Un tentativo presso il Ministro dell’Agricoltura Ferrari – Aggradi per ottenere un finanziamento speciale a fondo perduto non ha seguito.

Ma i problemi si spostano in sede politica: c’è un’accesa riunione nella sede Democrazia Cristiana di Asti, viene tolta la fiducia ad Araspi, l’uomo indicato dallo stesso partito per seguire la cooperazione.

La mozione passa per un solo voto, nella sede la tensione è enorme.

E’in corso una durissima lotta interna al partito, l’esponente della corrente andreottiana l’ha spuntata, sarà lui il candidato alle prossime elezioni politiche. Araspi non conta più nulla.

Il consorzio “Asti Nord “è stato commissariato. Il funzionario governativo Occhionero constata un deficit di ben 1.317. 764. 512 lire. Un volantino diffuso nelle campagne è terribilmente retorico: “Soci dell’Asti Nord le cantine restano aperte per l’immediato ritiro delle uve…”, il finale sembra il proclama del maresciallo Badoglio: “Dal disordine si profila un ordine … Fate fino in fondo il vostro dovere”.

Nessuno aderisce. Pochi mesi, il Consorzio “Asti Nord” cessa di esistere, lo seguiranno alcune cantine associate.

L’Asti Nord era diventata una vera e propria azienda a fini commerciali, in violazione del proprio statuto.

Nelle vasche furono trovate tracce di vini meridionali, di enocianina e anche residui della lavorazione delle ciliegie presso una  nota industria conserviera astigiana.

Un episodio emblematico: ventotto recipienti di vini, che pur essendo vuoti furono spacciati per pieni in occasione di una verifica di giacenza ad opera del Collegio dei Sindaci, per aumentare il valore effettivo delle giacenze.

Invero, a distanza di molti anni, emerge il fatto che il sistema su cui si basava il consorzio “Asti Nord” faceva comodo a tutti: ai partiti e ai sindacati agricoli che crescevano in consensi e iscritti, ai tecnici, ai dipendenti e al vasto indotto che continuava a fornire beni e servizi a prezzi non certo concorrenziali. Aggiungo che i viticoltori soci ricevevano, negli anni d’oro, un prezzo per le uve conferite superiore al libero mercato. L’Asti Nord era diventata una voragine di debiti. Oltretutto, salvo rare eccezioni, nessuno controllava nessuno (1), in quanto il meccanismo perverso instaurato faceva comodo a tutti.
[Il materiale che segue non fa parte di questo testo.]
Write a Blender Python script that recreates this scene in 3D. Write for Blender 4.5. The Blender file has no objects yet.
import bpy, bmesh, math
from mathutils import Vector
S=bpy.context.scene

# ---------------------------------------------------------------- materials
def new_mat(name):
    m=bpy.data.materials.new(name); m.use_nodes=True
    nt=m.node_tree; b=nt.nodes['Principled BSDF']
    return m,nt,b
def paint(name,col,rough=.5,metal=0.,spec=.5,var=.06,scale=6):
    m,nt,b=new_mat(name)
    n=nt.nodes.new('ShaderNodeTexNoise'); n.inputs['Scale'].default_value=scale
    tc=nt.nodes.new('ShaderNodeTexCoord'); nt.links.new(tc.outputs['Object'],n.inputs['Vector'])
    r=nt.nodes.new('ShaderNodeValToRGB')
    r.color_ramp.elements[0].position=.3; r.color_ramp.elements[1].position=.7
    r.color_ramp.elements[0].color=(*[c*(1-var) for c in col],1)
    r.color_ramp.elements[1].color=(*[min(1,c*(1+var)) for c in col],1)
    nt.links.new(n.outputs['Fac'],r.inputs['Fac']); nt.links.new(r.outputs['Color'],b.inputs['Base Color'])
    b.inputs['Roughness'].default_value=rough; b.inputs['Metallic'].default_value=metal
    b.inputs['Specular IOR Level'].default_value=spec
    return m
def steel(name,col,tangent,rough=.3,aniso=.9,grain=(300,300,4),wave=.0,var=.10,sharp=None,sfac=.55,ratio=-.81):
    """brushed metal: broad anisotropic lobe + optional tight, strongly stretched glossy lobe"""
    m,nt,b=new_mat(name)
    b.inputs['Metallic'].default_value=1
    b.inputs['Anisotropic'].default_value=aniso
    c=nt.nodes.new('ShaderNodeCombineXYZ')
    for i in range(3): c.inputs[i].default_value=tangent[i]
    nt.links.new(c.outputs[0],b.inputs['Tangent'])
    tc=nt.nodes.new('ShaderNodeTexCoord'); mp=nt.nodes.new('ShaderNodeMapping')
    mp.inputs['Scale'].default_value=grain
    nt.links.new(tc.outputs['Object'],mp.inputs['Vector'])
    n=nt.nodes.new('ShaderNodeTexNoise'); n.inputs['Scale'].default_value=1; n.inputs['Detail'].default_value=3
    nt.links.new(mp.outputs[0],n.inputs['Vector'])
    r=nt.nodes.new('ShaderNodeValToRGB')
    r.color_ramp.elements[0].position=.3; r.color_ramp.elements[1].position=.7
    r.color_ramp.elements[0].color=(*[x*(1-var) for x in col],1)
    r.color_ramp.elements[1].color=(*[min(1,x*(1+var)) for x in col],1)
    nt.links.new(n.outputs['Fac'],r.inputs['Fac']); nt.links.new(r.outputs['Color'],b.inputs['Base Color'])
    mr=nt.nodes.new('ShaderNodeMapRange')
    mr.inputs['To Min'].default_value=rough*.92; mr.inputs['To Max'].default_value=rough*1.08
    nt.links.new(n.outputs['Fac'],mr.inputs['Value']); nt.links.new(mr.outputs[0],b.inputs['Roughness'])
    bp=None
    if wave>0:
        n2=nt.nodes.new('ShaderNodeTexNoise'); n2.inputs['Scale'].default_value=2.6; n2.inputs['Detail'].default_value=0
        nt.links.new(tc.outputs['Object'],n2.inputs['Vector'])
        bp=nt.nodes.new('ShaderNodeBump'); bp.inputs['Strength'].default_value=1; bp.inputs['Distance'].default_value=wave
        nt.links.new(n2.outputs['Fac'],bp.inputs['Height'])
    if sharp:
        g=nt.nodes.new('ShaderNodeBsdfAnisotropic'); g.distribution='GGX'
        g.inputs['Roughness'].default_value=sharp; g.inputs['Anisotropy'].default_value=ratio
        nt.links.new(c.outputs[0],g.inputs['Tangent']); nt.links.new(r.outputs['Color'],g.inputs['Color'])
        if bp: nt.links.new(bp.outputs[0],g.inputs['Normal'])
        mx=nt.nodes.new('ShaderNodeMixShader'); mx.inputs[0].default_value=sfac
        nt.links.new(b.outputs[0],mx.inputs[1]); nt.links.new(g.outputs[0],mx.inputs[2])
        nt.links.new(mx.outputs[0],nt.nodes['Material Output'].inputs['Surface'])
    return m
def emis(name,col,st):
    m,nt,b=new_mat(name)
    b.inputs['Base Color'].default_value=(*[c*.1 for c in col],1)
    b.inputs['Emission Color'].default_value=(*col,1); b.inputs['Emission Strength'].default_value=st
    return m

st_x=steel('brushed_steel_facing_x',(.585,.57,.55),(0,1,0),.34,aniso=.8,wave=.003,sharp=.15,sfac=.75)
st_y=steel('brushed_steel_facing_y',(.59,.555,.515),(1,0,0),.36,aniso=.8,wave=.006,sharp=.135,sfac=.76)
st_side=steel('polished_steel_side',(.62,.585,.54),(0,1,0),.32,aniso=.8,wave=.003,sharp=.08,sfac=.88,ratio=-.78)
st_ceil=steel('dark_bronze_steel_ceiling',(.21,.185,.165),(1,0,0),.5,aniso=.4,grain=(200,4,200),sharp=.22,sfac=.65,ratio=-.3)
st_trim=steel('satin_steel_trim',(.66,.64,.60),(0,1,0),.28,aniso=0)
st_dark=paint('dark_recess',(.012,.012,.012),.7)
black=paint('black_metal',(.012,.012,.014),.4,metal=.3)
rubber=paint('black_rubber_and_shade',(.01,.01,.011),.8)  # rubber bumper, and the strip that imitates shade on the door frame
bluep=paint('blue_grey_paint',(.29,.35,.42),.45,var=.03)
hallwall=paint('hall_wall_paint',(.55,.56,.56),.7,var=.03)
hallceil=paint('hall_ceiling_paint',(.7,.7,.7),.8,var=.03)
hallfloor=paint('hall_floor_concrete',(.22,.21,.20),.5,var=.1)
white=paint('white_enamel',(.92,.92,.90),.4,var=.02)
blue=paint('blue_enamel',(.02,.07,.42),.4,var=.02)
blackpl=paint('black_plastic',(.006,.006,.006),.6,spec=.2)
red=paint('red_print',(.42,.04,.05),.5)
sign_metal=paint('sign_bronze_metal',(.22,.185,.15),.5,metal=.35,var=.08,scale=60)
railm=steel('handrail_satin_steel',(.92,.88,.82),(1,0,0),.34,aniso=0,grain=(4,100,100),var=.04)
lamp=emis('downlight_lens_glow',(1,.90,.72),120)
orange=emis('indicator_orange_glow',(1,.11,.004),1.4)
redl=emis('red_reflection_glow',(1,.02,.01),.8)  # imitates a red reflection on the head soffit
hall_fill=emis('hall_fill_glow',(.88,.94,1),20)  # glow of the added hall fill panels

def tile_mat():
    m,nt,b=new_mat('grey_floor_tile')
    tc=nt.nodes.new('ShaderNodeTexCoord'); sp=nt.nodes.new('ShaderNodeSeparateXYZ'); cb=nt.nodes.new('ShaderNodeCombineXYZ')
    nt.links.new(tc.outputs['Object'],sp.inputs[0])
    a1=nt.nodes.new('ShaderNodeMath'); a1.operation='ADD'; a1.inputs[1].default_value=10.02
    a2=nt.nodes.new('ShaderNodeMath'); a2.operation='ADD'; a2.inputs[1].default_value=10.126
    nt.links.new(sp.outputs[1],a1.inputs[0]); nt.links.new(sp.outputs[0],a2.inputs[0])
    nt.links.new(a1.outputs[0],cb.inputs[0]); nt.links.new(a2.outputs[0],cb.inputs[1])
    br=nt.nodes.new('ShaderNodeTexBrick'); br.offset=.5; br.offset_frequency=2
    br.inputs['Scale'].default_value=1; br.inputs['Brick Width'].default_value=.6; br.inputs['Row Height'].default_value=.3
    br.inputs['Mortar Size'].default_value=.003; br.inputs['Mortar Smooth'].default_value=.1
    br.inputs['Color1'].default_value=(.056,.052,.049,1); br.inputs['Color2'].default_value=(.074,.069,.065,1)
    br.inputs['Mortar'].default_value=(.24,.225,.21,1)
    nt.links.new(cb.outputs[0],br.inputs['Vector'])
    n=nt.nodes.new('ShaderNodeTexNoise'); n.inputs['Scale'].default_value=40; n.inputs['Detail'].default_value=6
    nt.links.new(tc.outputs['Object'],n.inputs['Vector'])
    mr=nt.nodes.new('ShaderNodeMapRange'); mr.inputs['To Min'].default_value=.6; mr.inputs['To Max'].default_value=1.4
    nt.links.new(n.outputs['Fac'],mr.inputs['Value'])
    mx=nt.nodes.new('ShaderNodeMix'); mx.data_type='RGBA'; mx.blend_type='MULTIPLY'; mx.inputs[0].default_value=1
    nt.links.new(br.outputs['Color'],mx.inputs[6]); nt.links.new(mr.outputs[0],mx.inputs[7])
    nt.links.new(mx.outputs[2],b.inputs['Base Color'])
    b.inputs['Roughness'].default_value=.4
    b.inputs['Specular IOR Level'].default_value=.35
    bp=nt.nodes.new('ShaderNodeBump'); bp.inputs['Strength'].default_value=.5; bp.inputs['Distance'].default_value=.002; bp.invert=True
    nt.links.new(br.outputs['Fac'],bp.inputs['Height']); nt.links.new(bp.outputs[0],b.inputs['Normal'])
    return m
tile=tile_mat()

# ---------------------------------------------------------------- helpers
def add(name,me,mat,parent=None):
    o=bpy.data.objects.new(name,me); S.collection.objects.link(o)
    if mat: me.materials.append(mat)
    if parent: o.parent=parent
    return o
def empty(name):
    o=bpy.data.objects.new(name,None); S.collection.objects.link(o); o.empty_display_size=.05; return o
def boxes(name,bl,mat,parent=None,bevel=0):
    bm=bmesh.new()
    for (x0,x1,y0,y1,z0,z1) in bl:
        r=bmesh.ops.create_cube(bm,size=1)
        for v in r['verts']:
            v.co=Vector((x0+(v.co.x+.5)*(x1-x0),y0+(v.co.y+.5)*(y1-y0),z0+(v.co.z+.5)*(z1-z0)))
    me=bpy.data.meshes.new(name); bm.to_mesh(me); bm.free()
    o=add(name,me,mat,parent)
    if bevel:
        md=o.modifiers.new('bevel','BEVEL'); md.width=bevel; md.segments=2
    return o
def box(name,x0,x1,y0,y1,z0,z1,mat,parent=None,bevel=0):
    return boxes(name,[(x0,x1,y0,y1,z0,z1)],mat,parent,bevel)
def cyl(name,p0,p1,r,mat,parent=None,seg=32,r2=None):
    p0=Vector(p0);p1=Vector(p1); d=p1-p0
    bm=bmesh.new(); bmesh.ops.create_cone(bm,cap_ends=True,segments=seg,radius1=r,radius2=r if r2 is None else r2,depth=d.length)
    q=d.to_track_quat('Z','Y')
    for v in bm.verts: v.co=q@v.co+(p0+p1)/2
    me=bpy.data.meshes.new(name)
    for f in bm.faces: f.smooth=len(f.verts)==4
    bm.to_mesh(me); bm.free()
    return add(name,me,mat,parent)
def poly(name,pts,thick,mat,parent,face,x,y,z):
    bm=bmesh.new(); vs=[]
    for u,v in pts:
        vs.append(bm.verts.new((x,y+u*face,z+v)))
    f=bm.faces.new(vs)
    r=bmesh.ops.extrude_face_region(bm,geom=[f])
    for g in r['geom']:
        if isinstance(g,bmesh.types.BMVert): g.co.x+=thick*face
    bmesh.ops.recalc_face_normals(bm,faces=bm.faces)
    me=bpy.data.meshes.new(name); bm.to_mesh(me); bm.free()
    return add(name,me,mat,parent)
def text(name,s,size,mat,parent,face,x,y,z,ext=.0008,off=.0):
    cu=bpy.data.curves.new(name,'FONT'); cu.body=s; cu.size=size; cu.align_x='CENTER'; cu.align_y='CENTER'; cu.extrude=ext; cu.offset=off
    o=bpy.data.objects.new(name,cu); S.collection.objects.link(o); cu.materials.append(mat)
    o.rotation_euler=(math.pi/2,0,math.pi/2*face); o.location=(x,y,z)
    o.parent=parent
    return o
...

Tutto perfetto! Certo! Peccato che pagasse Pantalone. Non poteva finire diversamente.

Nel 1969 il giudice Bozzola di Asti spicca mandato di arresto per ventiquattro presunti responsabili del dissesto Asti Nord; dopo un periodo di detenzione di circa trenta giorni ottengono la libertà provvisoria. Il processo li vede prima condannati e poi, in appello, assolti da varie imputazioni tra cui bancarotta fraudolenta e falso in bilancio.